Loss of office despite office bonus? Change in the office of prime minister after state elections (1991 to 2022)

from Franziska CarstensenJakob Hirn and Kevin W. Settles

DOI: 10.36206/BP2022.02


The 2021 federal election marked the first election at federal level in which no incumbent head of government stood for re-election. While an incumbency bonus could be established for state governments, the question of whether heads of state government benefit from an incumbency bonus has been little analysed to date. The starting point of this study
was the previously unexamined perception that incumbent prime ministers lose comparatively rarely in state elections. Based on an analysis of all state parliamentary elections over the past 31 years (1991 to May 2022), the study analysed how often it is possible to speak of an incumbency bonus at state level and which factors are increasingly associated with the loss of office or re-election. The loss of office of incumbent heads of government was an exception in the period analysed. Accordingly, prime ministers remained in office longer than coalitions at state level. Furthermore, it was potentially a burden for the subsequent parliamentary election if prime ministers were elected to office by the state parliament during an election period. It is worth noting that state parliaments more frequently elected a new person to office during an election period than after a state parliamentary election.

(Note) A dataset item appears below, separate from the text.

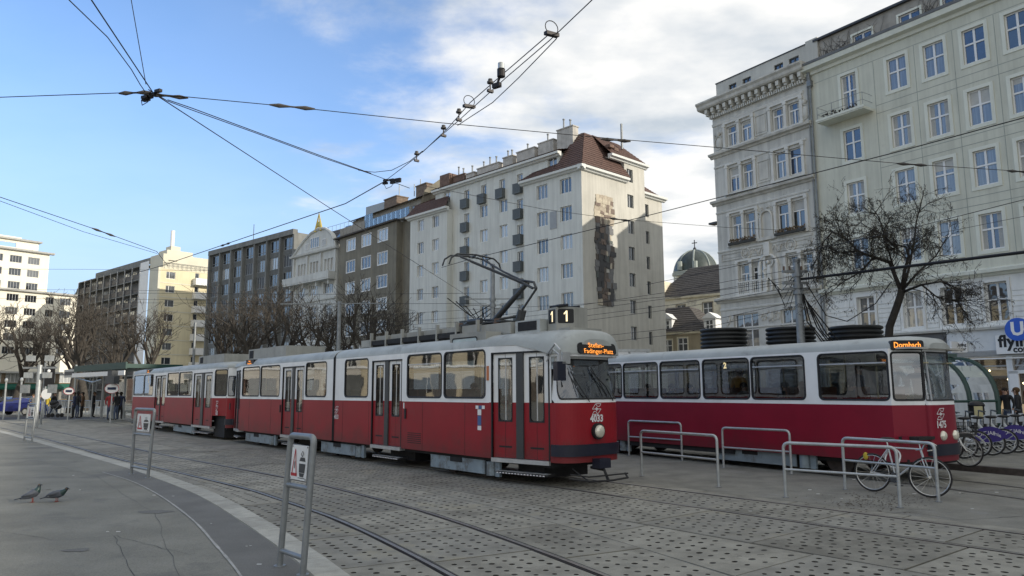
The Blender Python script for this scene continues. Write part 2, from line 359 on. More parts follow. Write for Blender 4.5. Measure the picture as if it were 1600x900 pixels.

The most important facts in brief:

  1. Between 1991 and May 2022, incumbent prime ministers only lost office relatively rarely due to an election defeat; this happened after 19 out of 112 state parliamentary elections, which corresponds to a share of 17 per cent.
  2. There was a new Prime Minister after approximately every fourth state election, as there were also six resignations of incumbents following state election results that were not considered successful enough and three incumbents did not stand for re-election.
  3. More new heads of government were elected to office by the respective state parliament during an election period than after a state parliamentary election, with all but one of those elected to office during an election period belonging to the same party as their predecessor.
  4. Succession during an election period proved to be a potential burden after the predecessor had moved on to another position, usually in federal politics. In five out of eleven cases, the head of government who took office in this way lost the post after the next state election.
  5. A particularly large number of minister presidents (all from the SPD) lost their office during the red-green federal government under Gerhard Schröder (1998 to 2005); among the federal states, North Rhine-Westphalia was most frequently affected by changes of office after state elections, namely three times.